§ TASK DESCRIPTION: Which lines below hold the word "bscale"? Copy all of them.

§ DATA EXCERPT:
[BEGIN]
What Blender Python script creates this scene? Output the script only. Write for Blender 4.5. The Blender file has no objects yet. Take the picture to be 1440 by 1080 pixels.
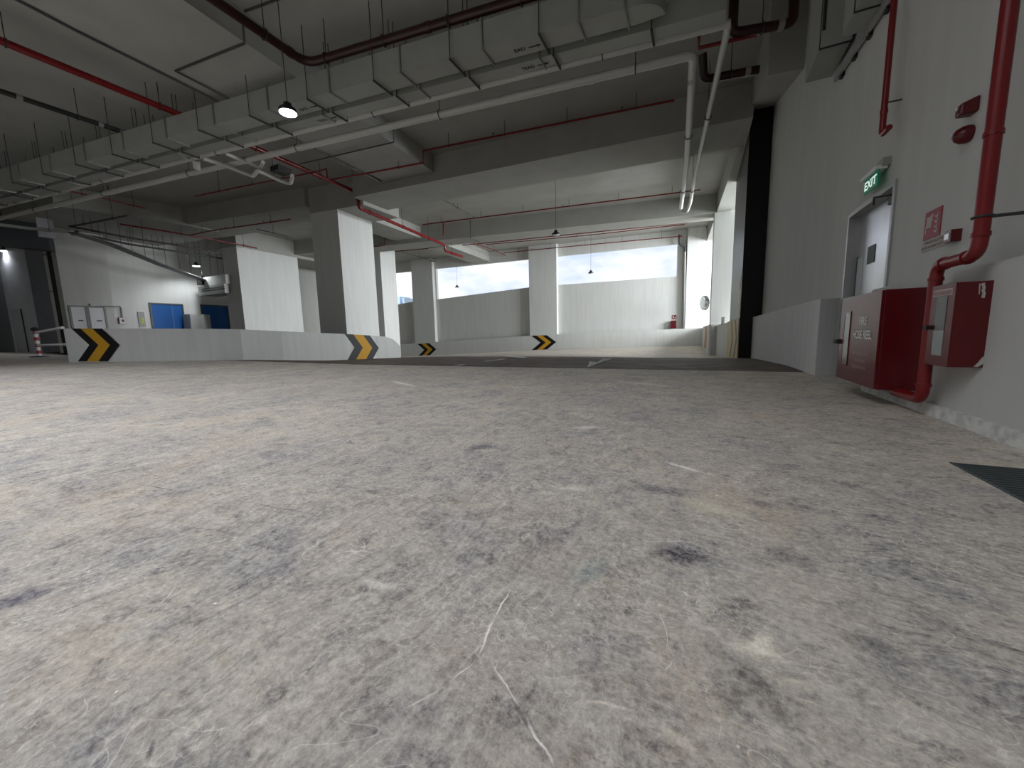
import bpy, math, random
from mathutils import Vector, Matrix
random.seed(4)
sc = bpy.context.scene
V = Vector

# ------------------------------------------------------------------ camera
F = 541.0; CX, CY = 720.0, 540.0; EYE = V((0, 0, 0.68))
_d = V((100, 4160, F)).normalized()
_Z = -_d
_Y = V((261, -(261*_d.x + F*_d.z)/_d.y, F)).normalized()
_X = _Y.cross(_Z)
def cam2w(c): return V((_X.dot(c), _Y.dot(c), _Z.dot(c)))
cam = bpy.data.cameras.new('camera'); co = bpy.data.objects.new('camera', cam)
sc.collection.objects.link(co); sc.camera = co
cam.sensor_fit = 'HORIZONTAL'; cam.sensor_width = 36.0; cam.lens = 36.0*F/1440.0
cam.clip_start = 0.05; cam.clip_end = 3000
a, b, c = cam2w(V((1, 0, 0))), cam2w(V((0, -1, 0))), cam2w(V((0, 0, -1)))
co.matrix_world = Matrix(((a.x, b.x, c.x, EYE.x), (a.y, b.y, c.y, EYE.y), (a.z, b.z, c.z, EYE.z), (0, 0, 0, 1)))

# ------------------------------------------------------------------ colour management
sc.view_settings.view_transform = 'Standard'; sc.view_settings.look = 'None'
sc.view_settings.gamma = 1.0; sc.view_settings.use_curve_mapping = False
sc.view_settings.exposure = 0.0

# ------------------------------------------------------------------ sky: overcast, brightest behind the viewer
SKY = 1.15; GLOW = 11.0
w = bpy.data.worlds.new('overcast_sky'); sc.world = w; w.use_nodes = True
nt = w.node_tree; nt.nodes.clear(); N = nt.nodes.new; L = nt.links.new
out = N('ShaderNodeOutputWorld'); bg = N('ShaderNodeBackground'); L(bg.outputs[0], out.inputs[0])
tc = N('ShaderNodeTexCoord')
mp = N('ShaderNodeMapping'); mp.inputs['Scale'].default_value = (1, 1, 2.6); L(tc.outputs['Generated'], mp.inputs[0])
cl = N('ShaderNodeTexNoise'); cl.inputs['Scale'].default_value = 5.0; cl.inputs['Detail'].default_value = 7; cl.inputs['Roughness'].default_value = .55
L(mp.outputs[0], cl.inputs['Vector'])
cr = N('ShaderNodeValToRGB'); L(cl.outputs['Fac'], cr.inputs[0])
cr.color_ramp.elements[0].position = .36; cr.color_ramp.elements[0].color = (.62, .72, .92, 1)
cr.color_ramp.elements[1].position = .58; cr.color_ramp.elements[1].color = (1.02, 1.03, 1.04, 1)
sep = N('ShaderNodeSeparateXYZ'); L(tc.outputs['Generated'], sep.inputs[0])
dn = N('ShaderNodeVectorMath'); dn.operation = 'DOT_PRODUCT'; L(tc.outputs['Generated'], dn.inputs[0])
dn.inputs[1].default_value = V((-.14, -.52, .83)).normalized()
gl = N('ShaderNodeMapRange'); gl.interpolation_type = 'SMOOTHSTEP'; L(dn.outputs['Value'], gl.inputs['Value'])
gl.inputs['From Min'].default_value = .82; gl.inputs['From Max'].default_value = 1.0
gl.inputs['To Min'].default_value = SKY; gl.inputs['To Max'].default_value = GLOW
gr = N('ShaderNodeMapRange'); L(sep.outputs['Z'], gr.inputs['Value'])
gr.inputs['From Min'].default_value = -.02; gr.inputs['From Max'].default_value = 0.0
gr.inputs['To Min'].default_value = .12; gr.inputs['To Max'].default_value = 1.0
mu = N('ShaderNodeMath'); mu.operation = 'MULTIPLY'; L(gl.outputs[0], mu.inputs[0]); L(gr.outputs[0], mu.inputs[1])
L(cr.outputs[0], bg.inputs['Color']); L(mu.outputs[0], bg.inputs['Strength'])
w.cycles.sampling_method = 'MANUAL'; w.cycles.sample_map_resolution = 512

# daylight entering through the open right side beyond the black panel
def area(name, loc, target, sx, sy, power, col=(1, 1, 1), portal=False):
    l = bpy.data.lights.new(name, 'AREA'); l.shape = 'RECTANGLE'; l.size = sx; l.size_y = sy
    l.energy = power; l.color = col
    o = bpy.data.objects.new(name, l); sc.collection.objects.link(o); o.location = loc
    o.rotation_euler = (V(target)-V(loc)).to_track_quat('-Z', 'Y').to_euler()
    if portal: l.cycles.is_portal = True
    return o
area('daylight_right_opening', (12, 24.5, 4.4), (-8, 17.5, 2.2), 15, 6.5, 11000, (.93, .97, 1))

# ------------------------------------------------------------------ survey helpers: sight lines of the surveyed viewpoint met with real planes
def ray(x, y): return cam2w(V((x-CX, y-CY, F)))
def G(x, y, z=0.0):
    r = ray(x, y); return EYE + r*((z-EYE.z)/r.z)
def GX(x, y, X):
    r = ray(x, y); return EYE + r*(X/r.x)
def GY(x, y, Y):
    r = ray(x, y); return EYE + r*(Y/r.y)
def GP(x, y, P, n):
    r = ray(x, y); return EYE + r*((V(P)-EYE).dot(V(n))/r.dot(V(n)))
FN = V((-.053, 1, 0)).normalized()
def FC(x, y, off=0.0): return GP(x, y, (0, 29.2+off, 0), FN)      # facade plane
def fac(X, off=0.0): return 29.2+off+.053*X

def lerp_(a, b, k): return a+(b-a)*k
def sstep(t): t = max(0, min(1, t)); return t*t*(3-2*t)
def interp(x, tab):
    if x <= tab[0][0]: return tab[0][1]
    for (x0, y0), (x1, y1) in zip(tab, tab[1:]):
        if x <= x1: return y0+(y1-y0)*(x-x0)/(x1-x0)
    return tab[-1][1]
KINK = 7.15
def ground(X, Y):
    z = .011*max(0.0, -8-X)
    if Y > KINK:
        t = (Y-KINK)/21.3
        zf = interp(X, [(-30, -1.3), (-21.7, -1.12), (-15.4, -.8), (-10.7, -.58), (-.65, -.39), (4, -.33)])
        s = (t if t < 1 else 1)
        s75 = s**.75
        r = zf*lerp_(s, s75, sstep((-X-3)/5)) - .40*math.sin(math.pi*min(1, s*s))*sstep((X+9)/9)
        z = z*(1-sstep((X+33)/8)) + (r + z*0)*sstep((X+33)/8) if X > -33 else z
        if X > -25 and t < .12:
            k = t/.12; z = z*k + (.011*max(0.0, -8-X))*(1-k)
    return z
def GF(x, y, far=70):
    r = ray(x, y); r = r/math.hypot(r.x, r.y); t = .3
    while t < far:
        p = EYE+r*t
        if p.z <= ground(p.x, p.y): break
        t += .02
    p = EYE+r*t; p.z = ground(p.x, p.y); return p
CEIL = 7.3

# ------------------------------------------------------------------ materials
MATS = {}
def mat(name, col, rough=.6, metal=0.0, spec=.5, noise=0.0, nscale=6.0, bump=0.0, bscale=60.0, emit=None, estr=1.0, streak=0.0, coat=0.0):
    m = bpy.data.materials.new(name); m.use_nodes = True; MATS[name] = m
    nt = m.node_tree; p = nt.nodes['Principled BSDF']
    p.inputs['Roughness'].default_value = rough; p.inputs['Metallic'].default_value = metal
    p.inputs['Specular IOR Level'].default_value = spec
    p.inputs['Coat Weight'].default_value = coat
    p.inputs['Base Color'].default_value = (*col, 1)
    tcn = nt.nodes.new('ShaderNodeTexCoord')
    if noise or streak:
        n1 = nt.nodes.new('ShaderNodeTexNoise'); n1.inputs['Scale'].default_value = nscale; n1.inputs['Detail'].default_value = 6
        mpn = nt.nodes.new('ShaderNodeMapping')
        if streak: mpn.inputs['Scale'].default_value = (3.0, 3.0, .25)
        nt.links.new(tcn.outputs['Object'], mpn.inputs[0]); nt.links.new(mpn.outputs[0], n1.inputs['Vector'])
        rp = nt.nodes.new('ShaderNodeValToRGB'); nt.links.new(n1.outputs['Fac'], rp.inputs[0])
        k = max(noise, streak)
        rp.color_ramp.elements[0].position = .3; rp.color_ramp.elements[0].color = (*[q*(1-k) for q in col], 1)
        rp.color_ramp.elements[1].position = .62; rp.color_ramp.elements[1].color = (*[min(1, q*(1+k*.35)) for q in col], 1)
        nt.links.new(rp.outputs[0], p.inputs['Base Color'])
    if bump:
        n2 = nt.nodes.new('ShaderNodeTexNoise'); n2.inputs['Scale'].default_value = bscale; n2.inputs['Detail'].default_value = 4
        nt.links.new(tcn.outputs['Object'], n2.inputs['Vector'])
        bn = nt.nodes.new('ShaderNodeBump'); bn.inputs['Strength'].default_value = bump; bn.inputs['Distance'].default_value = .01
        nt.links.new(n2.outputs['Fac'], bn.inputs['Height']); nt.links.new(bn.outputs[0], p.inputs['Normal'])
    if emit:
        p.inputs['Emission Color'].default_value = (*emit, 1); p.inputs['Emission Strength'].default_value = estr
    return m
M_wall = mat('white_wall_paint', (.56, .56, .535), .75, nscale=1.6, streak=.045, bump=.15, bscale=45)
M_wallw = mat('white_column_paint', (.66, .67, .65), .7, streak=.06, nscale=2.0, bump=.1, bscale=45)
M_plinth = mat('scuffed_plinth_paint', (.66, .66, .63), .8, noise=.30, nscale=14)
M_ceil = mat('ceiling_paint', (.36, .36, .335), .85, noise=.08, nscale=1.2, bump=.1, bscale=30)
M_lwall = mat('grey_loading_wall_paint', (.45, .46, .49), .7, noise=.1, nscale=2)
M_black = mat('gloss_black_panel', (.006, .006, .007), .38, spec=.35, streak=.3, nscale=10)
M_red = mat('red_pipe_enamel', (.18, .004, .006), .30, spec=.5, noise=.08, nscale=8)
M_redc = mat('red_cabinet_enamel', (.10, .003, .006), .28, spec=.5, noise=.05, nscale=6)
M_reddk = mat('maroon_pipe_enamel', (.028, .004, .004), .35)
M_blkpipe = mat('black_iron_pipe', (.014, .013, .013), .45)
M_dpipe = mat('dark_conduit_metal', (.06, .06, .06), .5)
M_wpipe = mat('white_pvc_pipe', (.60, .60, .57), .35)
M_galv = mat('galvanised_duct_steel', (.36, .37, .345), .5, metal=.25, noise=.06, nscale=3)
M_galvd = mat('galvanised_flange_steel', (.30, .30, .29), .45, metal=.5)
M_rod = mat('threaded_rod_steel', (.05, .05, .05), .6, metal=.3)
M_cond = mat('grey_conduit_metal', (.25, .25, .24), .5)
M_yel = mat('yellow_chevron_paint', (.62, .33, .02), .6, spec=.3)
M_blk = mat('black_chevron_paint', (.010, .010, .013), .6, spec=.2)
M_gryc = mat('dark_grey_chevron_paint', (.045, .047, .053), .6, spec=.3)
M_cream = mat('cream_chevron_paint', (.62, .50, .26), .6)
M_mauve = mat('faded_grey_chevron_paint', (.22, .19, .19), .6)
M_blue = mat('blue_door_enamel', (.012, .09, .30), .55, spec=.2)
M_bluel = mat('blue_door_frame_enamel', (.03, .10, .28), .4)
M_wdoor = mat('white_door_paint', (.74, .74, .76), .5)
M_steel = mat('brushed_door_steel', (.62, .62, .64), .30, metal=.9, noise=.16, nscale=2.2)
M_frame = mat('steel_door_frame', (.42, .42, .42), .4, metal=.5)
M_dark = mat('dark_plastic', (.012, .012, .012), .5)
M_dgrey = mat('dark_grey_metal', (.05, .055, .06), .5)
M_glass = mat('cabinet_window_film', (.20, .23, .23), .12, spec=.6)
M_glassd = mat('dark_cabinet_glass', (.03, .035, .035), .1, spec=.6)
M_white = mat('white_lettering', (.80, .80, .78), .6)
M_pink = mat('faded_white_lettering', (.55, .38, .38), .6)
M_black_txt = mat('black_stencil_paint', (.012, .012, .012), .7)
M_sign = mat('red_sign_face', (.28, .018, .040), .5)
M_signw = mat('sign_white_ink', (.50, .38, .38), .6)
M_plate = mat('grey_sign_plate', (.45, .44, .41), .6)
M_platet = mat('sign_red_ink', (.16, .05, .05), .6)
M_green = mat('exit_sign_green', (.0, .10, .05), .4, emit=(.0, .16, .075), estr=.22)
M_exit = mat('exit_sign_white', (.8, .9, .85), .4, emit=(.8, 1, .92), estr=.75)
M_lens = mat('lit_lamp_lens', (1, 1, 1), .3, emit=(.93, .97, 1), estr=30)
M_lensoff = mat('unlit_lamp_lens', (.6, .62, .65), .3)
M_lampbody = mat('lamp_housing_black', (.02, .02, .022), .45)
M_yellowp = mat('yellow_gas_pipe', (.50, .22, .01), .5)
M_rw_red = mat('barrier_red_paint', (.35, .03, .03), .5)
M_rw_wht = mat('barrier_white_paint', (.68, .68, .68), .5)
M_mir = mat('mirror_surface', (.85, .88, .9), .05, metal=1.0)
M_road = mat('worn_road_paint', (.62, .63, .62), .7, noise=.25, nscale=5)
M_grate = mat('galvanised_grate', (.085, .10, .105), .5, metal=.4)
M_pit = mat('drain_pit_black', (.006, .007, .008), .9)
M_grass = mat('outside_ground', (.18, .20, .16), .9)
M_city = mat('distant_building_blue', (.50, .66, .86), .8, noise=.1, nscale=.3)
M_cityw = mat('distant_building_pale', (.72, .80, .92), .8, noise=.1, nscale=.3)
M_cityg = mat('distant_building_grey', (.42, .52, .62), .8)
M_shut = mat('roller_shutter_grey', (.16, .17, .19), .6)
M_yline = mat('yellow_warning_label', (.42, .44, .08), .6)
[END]
§ WRITTEN ANSWER:
def mat(name, col, rough=.6, metal=0.0, spec=.5, noise=0.0, nscale=6.0, bump=0.0, bscale=60.0, emit=None, estr=1.0, streak=0.0, coat=0.0):
        n2 = nt.nodes.new('ShaderNodeTexNoise'); n2.inputs['Scale'].default_value = bscale; n2.inputs['Detail'].default_value = 4
M_wall = mat('white_wall_paint', (.56, .56, .535), .75, nscale=1.6, streak=.045, bump=.15, bscale=45)
M_wallw = mat('white_column_paint', (.66, .67, .65), .7, streak=.06, nscale=2.0, bump=.1, bscale=45)
M_ceil = mat('ceiling_paint', (.36, .36, .335), .85, noise=.08, nscale=1.2, bump=.1, bscale=30)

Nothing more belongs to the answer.